I’ve experienced generosity and—yes—plenty of patience towards me, too.

I’ve also discovered faith.

I’ve learned that faith can overcome every challenge I encounter.

Year 3 was entering a terrifying, massive school.

Year 4 was, unfortunately, bullying—but then, at the end of it, a teacher who believed in me and advocated for me helped me overcome that.

Year 5 was learning alto saxophone, and that’s been a constant in my journey, especially as I’m the only original alto saxophone left from that year’s Year 5 Band.
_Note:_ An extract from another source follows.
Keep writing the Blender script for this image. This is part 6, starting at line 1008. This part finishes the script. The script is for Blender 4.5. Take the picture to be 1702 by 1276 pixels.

Year 6 and Year 7, a transition into Middle School and the fallout of the breakup of my friendship group. That was hard.

Year 8 was one of my worst years for Maths… and pretty much every year since.

Year 9 was surviving Tuchekoi.

Years 10, 11 and 12 have been all about leadership and being part of the Senior School, and the stress and challenges of more expectations and more assessment.
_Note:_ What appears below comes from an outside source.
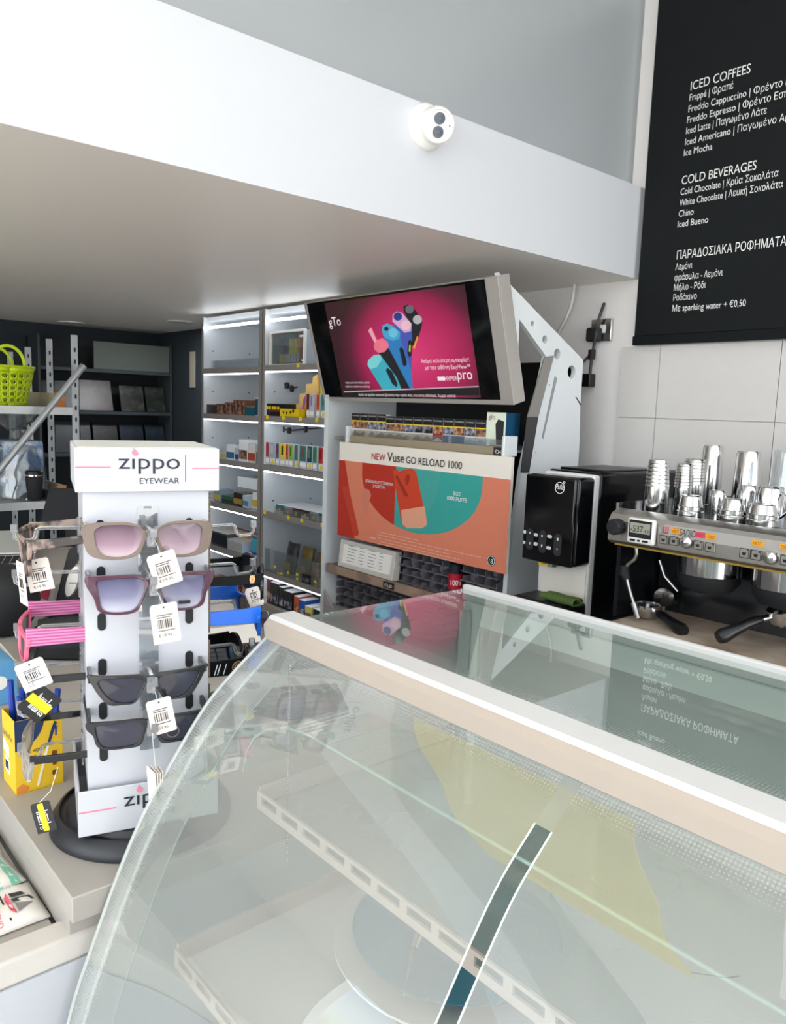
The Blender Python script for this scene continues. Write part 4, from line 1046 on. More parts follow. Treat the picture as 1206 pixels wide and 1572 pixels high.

But, through it all, I’ve overcome it all.

I overcame my bullies, continued with alto sax, built up the strongest bonds I have outside of family with my best friends.

I went blazing through Tuchekoi, gained a crush and left a better person.

And, of course, now, I’m standing here in front of you as Faith Captain, the culmination of my leadership journey from petrified 8-year-old to an 18-year-old captain.

I don’t know how many more years you have left in your life at Redeemer.

You might have hundreds of thousands of minutes or—like me—just a few.

My prayer for you is that you’ll allow that no experience of your time at Redeemer to be wasted.

1 Corinthians 15:58 tells us no moment is ever wasted. It tells us: “Stand firm, don’t be shaken. Keep busy working for the Lord. You know that everything you do for him is always worthwhile.”

Through faith in God, I have learned that He’ll make everything right, and that He’ll use every experience to build your character.

Embrace God first, and let Him build in you the character and life lessons that one day you will pass on to others.

That’s the legacy I’m taking from Redeemer, and the legacy I hope to leave others, too.